Little glossy military show and few public ceremonies commemorated the end of a struggle that swayed from the gates of Moscow to the skies of London, and from the Arctic Circle to the Sahara Desert.
Everybody wanted to forget the war. It was a big enough job just trying to live.
Late on May 8, 1945, Field Marshal Wilhelm Keitel, German chief of staff, signed his armies into oblivion in the Berlin headquarters of Soviet Marshal George K. Zhukov before a delegation of American, British, French and Russian military leaders.
The next day Grand Adm. Karl Doenitz issued the final German communique. It told every soldier to lay aside his weapons proud and erect, and “set to work in these gravest hours in our history with courage and confidence to safeguard the undying life of our people.”
Today, Keitel and Doenitz stood on trial as war criminals before the Allied tribunal at Nuernberg.
No ceremonies were held in Berlin today, but tomorrow a few hundred French, Russian, British and American soldiers will march through the streets as a slight reminder to the Germans. May 9 was chosen for the Berlin observance because the capitulation document became effective at one minute past midnight on the 8th.
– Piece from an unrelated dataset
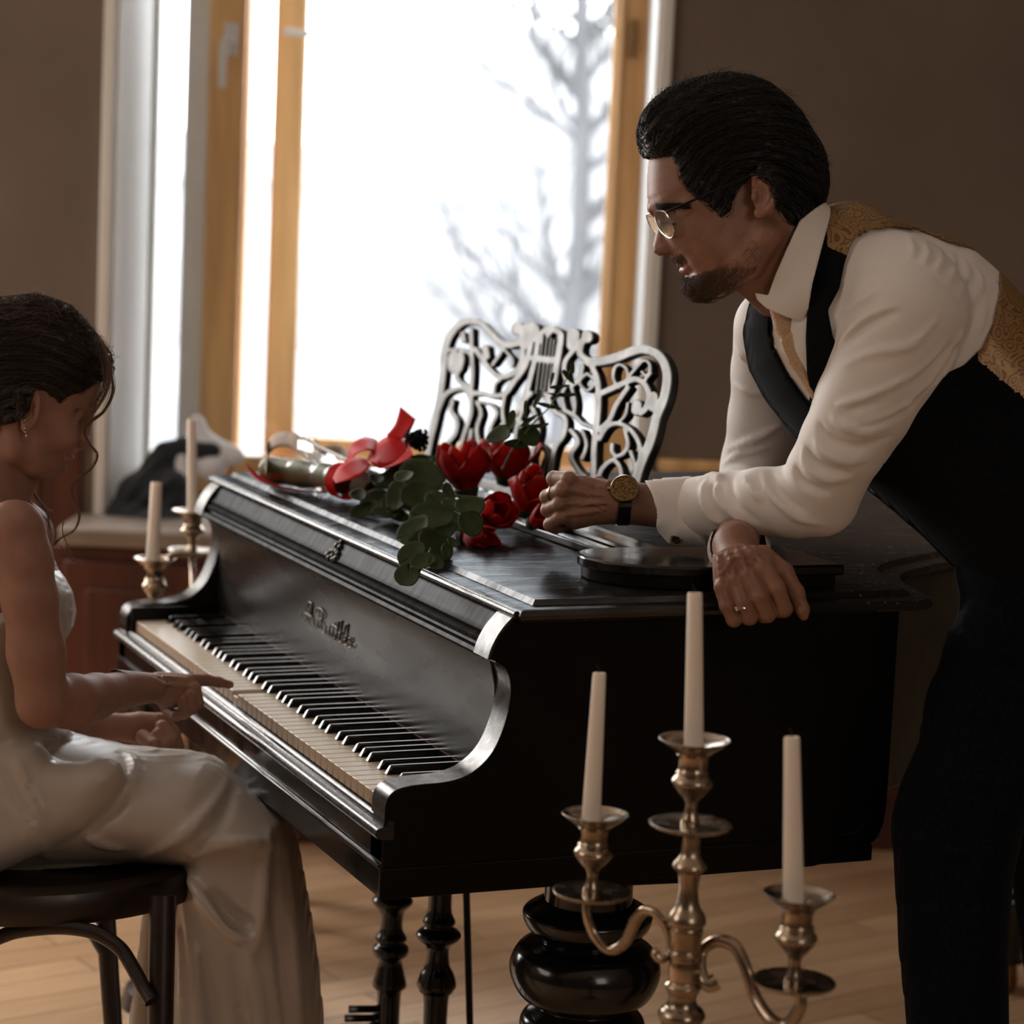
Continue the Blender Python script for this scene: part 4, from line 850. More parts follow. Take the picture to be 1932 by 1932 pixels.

Gen. Joseph T. McNarney, American commander in Europe, sent an anniversary message to his occupation troops stating that three negative objectives of the occupation – demilitarization, denazification and deindustrialization – were nearly complete.
McNarney said the American occupation still had before it the essential tasks of re-education of the Germans, restoration of self-government to the German people and recreation of the German economy.
“All of these are necessary if Germany is not to again become a festering sore continually threatening the peace of Europe and the world,” the general said.
In Italy, the day was a holiday. Allied troops put on a military show at the Caserta headquarters and brought German prisoners of war to watch it.
At the red brick technical college in Reims, France, 1,200 French students went about their classroom business on the spot where the first, and basic, German surrender was signed at 2:41 a.m. on May 7. The prosaic building then was the SHAEF headquarters of Gen. Dwight Eisenhower.
Mayor Michel Sicre said Reims couldn’t take a holiday, because every day was needed to rebuild France.
The table on which the Reims surrender was signed stands as an unpretentious shrine. A few visitors came to read the name plates on it, recalling those who participated. Two keys to the SHAEF war room, now gold plated, were displayed in a glass case.
Maps depicting the final battle lines hang on the wall. Beside them is a casualty chart showing that the Western Allies lost 122,072 dead and 661,900 wounded in the Western Front campaign.
In the forest of Compiegne, where the victorious Allies signed the end of the first great war to end war, French peasants gathered wood in an empty clearing.
No visitors could pay homage in the railway car where the Germans of 1918 surrendered, and which Adolf Hitler later hauled to Germany as Nazi booty. It has vanished, apparently blown to bits by Allied bombs.